Domaine Alphonse Mellot – IGP des Côtes de la Charité Les Pénitents blanc 2017
- Gabriel : Moriendi, tu as encore péché...
- Moriendi : Oui Saint Gabriel et je ne le regrette pas. Ou si peu. Disons que j'aurais pu boire un vin encore meilleur, car n'est-ce pas la quête de tout amateur de vin, boire la bouteille ultime ?
- Gabriel : N'ajoute pas le péché d'orgueil et la vanité à ton péché de gourmandise.
- Moriendi : Ok, ok mais puis-je me permettre de faire remarquer à votre excellence angélique que sans le clergé et son obsession pour le pinard la France viticole n'en serait pas là et que mon âme n'aurait peut-être pas été tentée ?
- Gabriel : Tordre l'histoire pour incriminer de pauvres moines qui se contentaient d'assurer les moyens de leur subsistance pour la plus grande gloire de Dieu n'est pas très fair-play. Es-tu donc incapable de reconnaître que tu peines à dominer tes appétits ?
- Moriendi : C'est pas faux même si c'est un peu un coup bas de votre part ô parangon de vertu. Après tout je ne suis qu'un homme et donc sujet à la tentation. On peut même dire que c'est précisément ma susceptibilité à la tentation qui me définit. Si votre patron avait voulu que moins de pécheurs encombrent les guichets de son administration, il aurait pu nous faire un peu plus incorruptibles.
- Gabriel : Et t'ôter ainsi ton libre arbitre ? N'est-ce pas cela qui te fait homme ? N'est-ce pas cette liberté de suivre les enseignements de Dieu qui te définit, plus encore que la tentation, ce concept flou dont tu te gargarises un peu facilement ?

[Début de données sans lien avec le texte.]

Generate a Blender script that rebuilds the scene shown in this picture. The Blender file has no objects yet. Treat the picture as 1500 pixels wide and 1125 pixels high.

- Moriendi : Certes votre Seigneurie céleste mais n'est-ce pas vous qui avez inventé le concept marketing ultime : la rédemption. Je peux ainsi pécher autant que je veux, j'ai toujours une chance de m'en tirer, comme dans les mauvais films hollywoodiens : une simple confession sur mon lit de mort et hop à moi les félicités célestes.
- Gabriel : C'est un peu plus compliqué que cela. Au purgatoire, il faut d'abord remplir le formulaire 34B4 en cinq exemplaires qu'il faut ensuite faire tamponner par les autorités compétentes dont les services de Michel, ce qui n'est pas une mince affaire car il passe le clair de son temps à pourfendre des dragons plutôt qu'à gérer son administration, avant de passer un examen de morale auquel beaucoup sont recalés.
- Moriendi : C'est bien compris cher sémaphore de sagesse. Je vais donc faire pénitence et gravir à genoux ces fameuses côtes de la Charité en me fouettant le dos et en récitant une prière à la gloire du dieu chardonnay.
- Gabriel : Epargne-moi les blasphèmes faciles. Dis-moi plutôt, ce breuvage valait-il que tu mettes ton âme en danger ?
- Moriendi : Oui et non ô censeur des moeurs. Ce n'était certainement pas l'ambroisie dont se régalaient les dieux de l'Olympe, pardon pour cette référence douteuse, mais c'était un vin bien fait, chaleureux comme un camarade de pénitence et gourmand comme le frère Tuck. Gai, franc, vif, un peu simple : le voilà tout entier en peu de mots.
- Gabriel : C'est le portrait tout craché de nombreux anges de ma connaissance. Mais je m'égare. Moriendi, tu réciteras dix Avé Maria et tu feras cinquante pompes car un corps sain fait toujours plaisir à voir. Et j'espère ne pas avoir à tamponner un 34B4 à ton nom, alors tiens-toi à carreau.